Als je kijkt naar alle cijfers, dan klopt het dat er een stijging heeft plaatsgevonden. Mensen zijn actiever op zoek naar korting dan in 2016. Andere jaren ontbreken. Hoofdonderzoeker Webers geeft toe dat daar geen onderzoek naar is gedaan: “Alles is gebaseerd op cijfers uit 2016 en 2019.”

Je kan dus niet op basis van feiten verklaren dat de Nederlander ‘korting bewuster is dan ooit tevoren’. Het onderzoek weet namelijk niet hoe de Nederlander er vorig jaar over dacht, laat staan in de afgelopen eeuw.

Klopt de andere claim dan wel, dat Nederlanders steeds vaker op zoek gaan naar korting?
Dat kan je feitelijk ook niet onderbouwen met dit onderzoek. ‘Steeds vaker’ verwijst naar iets wat regelmatig wordt gemeten. De stijging is nu op basis van één onderzoek uit 2016. Dit moet je dus ook met een korreltje zout nemen.

Conclusie

De Nationale Kortingsmonitor is een onvolledig onderzoek. De resultaten zijn niet uitgebreid genoeg voor de getrokken conclusies. Dat de Nederlander eerder nog nooit zo bewust bezig was met korting, kan niet feitelijk worden onderbouwd met de cijfers van dit onderzoek.

Daarnaast worden er termen gebruikt zoals ‘veel Nederlanders’ en ‘steeds meer Nederlanders’ zonder dat daar echte cijfers aan vast zitten.

De manier waarop het onderzoek is uitgevoerd, is ook onduidelijk. Etil gaf geen duidelijk antwoord, behalve dat het via PanelClix is gedaan. Een online panel waarvoor mensen betaald krijgen. Een platform die twee grote onderzoeksinstanties, het Nibud en de Consumentenbond, niet kennen.

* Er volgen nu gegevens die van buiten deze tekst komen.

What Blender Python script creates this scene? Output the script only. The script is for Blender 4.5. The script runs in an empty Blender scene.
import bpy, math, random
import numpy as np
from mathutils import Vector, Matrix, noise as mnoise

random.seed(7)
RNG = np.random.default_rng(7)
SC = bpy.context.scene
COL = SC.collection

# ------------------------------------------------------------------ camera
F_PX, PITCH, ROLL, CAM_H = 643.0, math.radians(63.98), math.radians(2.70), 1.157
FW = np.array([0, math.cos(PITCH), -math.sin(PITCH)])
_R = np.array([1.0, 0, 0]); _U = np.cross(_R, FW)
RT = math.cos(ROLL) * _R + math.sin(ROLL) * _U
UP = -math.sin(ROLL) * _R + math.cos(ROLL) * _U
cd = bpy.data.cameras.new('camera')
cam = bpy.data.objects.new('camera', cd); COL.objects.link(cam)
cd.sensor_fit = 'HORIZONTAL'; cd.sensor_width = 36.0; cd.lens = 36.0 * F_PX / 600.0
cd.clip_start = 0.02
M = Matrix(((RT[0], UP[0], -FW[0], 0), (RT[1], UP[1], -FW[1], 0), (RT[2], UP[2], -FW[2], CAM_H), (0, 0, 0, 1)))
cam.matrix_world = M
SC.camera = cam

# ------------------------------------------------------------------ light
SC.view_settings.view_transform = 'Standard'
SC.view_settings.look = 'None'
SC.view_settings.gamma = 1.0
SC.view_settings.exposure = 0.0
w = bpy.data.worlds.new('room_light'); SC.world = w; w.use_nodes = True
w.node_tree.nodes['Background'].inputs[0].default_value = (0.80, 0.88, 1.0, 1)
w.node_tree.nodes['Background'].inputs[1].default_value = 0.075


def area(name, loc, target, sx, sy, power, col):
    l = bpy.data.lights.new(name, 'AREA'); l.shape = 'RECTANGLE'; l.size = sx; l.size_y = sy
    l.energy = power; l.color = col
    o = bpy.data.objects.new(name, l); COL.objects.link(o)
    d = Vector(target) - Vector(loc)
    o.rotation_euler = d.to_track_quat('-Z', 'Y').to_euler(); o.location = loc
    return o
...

Als er duidelijk in de berichtgeving wordt gezet dat het om conclusies gaat ten opzichte van 2016, zijn de resultaten al een stuk betrouwbaarder. Maar dan kan je jezelf nog steeds afvragen hoe bepaalde dingen zijn gemeten. Het is een omstreden onderzoek: de doelgroep is niet representatief en er worden onvolledige conclusies getrokken. Kijk dus uit met wat je publiceert.